### Available data
--*--
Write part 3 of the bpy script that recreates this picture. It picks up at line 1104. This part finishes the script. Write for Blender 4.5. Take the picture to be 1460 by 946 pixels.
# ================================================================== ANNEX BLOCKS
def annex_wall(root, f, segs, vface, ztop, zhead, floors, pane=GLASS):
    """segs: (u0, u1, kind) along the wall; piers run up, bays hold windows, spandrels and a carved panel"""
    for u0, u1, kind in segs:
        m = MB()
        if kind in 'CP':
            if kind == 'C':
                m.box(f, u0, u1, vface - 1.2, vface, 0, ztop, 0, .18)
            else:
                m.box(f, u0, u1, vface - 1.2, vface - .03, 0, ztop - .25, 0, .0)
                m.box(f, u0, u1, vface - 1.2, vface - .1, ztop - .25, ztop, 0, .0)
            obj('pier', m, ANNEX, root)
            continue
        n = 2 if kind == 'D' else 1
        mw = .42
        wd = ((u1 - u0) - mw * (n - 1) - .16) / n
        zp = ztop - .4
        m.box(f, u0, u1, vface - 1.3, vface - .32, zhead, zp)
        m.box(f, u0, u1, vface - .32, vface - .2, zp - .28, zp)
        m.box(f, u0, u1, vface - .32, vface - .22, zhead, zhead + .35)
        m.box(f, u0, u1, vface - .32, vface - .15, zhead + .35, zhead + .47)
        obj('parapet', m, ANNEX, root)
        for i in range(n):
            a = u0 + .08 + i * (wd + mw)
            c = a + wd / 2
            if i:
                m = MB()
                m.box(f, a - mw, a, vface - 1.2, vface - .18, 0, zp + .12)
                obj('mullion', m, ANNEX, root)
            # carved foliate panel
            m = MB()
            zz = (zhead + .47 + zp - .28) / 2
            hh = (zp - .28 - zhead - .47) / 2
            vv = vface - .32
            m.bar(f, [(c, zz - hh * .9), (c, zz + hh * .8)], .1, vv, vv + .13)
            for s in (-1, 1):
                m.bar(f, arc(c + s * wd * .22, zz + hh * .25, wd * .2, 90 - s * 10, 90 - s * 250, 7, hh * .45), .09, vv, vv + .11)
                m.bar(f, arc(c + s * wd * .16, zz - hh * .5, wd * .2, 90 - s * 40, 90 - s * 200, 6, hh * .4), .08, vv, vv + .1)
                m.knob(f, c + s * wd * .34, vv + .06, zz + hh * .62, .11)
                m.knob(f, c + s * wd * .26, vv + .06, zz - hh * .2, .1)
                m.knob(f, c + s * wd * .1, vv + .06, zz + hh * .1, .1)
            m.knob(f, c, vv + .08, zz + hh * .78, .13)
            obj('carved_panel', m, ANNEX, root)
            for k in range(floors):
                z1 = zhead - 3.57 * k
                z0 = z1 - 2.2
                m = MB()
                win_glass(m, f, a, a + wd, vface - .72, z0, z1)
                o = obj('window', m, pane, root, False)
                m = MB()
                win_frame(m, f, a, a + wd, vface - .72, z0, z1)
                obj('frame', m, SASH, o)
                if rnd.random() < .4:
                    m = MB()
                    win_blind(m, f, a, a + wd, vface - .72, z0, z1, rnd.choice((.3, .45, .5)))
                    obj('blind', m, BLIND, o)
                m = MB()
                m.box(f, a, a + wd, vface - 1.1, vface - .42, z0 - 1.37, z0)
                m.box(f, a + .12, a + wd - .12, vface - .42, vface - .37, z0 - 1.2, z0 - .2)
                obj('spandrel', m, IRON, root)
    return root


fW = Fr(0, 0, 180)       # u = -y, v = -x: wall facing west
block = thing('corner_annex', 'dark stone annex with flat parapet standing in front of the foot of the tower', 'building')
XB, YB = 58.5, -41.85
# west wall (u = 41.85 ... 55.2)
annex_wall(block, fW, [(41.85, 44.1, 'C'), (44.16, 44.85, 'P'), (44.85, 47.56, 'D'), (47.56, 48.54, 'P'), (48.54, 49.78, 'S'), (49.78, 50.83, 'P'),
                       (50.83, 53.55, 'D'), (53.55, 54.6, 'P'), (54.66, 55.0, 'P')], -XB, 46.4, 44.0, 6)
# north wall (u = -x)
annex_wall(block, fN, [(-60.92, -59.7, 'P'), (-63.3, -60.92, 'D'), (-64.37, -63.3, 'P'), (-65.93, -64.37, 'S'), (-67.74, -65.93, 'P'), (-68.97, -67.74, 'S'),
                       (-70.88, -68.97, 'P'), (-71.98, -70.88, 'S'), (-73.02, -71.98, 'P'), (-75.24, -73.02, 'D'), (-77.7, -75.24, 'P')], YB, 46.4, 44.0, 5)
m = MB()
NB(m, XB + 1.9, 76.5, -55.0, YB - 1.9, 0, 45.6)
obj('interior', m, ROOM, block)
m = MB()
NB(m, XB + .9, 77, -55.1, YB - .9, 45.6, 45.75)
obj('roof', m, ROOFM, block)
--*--
### Directive
Your task is to output exactly the lines running from the one with "46.4, 44.0, 5)" through the final line of the material above, with both ends included.

### Task response
                       (-70.88, -68.97, 'P'), (-71.98, -70.88, 'S'), (-73.02, -71.98, 'P'), (-75.24, -73.02, 'D'), (-77.7, -75.24, 'P')], YB, 46.4, 44.0, 5)
m = MB()
NB(m, XB + 1.9, 76.5, -55.0, YB - 1.9, 0, 45.6)
obj('interior', m, ROOM, block)
m = MB()
NB(m, XB + .9, 77, -55.1, YB - .9, 45.6, 45.75)
obj('roof', m, ROOFM, block)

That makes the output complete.